Distinguishing Secondary Themes from Central Theme
A secondary theme is distinguished from a central theme primarily by the proportion of structural investment it receives rather than by any difference in intellectual seriousness, since a secondary theme can be handled with as much depth and care as a central theme while still occupying subordinate narrative space, tied to secondary rather than primary characters and receiving less concentrated attention at a novel's climactic resolution.

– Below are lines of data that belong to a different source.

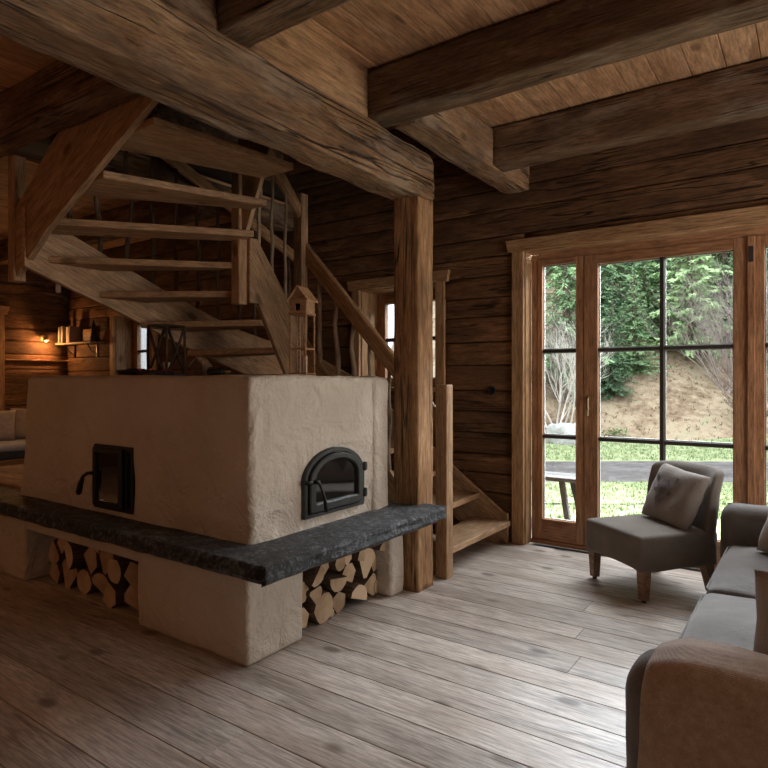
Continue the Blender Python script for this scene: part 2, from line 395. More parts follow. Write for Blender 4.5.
def bbox_board(name, lo, hi, axis, mat, parent=None, bevel=0.003):
    c = [(a+b)/2 for a, b in zip(lo, hi)]
    if axis == 'x': return board(name, (lo[0], c[1], c[2]), (hi[0], c[1], c[2]), hi[1]-lo[1], hi[2]-lo[2], mat, parent, (0, 0, 1), bevel)
    if axis == 'y': return board(name, (c[0], lo[1], c[2]), (c[0], hi[1], c[2]), hi[0]-lo[0], hi[2]-lo[2], mat, parent, (0, 0, 1), bevel)
    # up = y: local z -> world y, local y -> x
    return board(name, (c[0], c[1], lo[2]), (c[0], c[1], hi[2]), hi[0]-lo[0], hi[1]-lo[1], mat, parent, (0, 1, 0), bevel)

def hewn(name, p0, p1, w, h, mat, parent=None, up=(0, 0, 1), amp=0.012, seed=0, step=0.07, r=0.03, endround=0.0, freq=5.0, wane=0.0, crack=None, per=5):
    """hand hewn timber: rounded rectangle section lofted along local x with surface noise"""
    Mx, L = frame(p0, p1, up); n = max(6, int(L/step)); sec = []
    cor = [(w/2, h/2), (-w/2, h/2), (-w/2, -h/2), (w/2, -h/2)]
    for ci, (cx_, cy_) in enumerate(cor):
        sx, sy = math.copysign(1, cx_), math.copysign(1, cy_)
        ccx, ccy = cx_-sx*r, cy_-sy*r; a0 = {(1, 1): 0, (-1, 1): 90, (-1, -1): 180, (1, -1): 270}[(sx, sy)]
        for a in (0, 45, 90): sec.append((ccx+r*math.cos(math.radians(a0+a)), ccy+r*math.sin(math.radians(a0+a))))
        nx, ny = cor[(ci+1) % 4]; nsx, nsy = math.copysign(1, nx), math.copysign(1, ny)
        a = sec[-1]; b0 = a0+90
        b = (nx-nsx*r+r*math.cos(math.radians(b0)), ny-nsy*r+r*math.sin(math.radians(b0)))
        for q in range(1, per): sec.append((a[0]+(b[0]-a[0])*q/per, a[1]+(b[1]-a[1])*q/per))
    m_ = len(sec); vs = []; off = Vector((seed*13.7, seed*5.1, seed*2.3))
    for i in range(n+1):
        x = -L/2+L*i/n; k = 1.0
        if endround: k = 1-0.25*max(0, 1-(L/2-x)/endround)**2
        wn = wane*(noise.noise(Vector((x*0.8, seed*3.3, 0))))
        for (a, b) in sec:
            p = Vector((x, a, b)); q = Vector((x*freq*0.45, a*freq, b*freq))+off
            d = noise.noise(q)*amp+noise.noise(q*3.1)*amp*0.4
            rr = Vector((0, a, b)).normalized()
            if crack:      # a long drying crack wandering along one side face
                side, zc0, dep = crack; zc = zc0+0.035*noise.noise(Vector((x*1.1, seed, 4)))+0.012*noise.noise(Vector((x*6, seed, 8)))
                if a*side > w/2-0.012 and abs(b-zc) < 0.5*h/per: d -= dep*(0.55+0.45*noise.noise(Vector((x*2.3, seed, 1))))
            p = Vector((x, a*k, b*k))+rr*d+Vector((0, 0, wn if b < 0 else 0))
            vs.append(tuple(p))
    fs = [(i*m_+j, i*m_+(j+1) % m_, (i+1)*m_+(j+1) % m_, (i+1)*m_+j) for i in range(n) for j in range(m_)]
    fs += [tuple(range(m_))[::-1], tuple(n*m_+j for j in range(m_))]
    mb = MB(); mb.add(vs, fs)
    return link(name, mb.mesh(name, mat, True), parent, Mx)

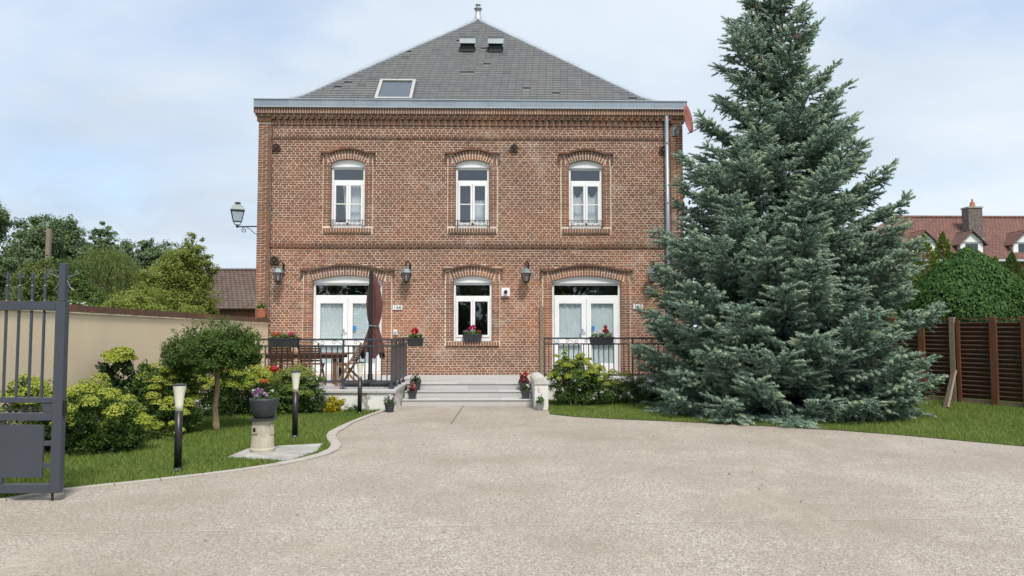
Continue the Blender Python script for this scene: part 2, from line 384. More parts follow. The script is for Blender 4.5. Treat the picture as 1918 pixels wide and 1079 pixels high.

Confusion between central and secondary themes often arises when a novel devotes disproportionate attention to a nominally secondary concern, suggesting that the intended central theme may need to be reconsidered or that the secondary material requires trimming to preserve overall thematic focus.
Managing Multiple Secondary Themes
A novel exploring several secondary themes simultaneously benefits from maintaining clear relationships between each secondary theme and the central theme it ultimately supports, since secondary themes that remain thematically isolated, unconnected to the novel's central concern, tend to fragment the reader's sense of the novel's overall coherence even when each individual thread is well constructed. Authors managing multiple secondary themes typically prioritize during revision by evaluating which secondary material most productively reinforces or complicates the central theme, trimming or reworking threads that fail to establish this connection.
Secondary Themes and Reader Experience
Secondary themes contribute significantly to a novel's sense of depth and complexity, since a narrative exploring only a single, unadorned thematic concern without secondary material can feel thin or didactic by comparison to one whose central concern is enriched by related, contrasting, or complicating threads. At the same time, secondary themes that receive excessive development relative to their subordinate structural role risk diffusing the reader's attention away from the central theme, meaning the balance between central and secondary thematic material remains an ongoing craft consideration throughout drafting and revision.
Relationship to Central Theme, Subplot, and Character Foils
Secondary themes operate in close relationship to a novel's central theme, its subplots, and its use of character foils, since secondary characters whose circumstances contrast with the protagonist's often carry the novel's secondary thematic material precisely through that contrast, and subplots provide the narrative space within which secondary themes can be developed with genuine complexity. Together, a well-integrated central theme and its supporting secondary themes combine to produce the layered thematic richness that distinguishes a fully realized novel from a narrative pursuing only a single, isolated concern.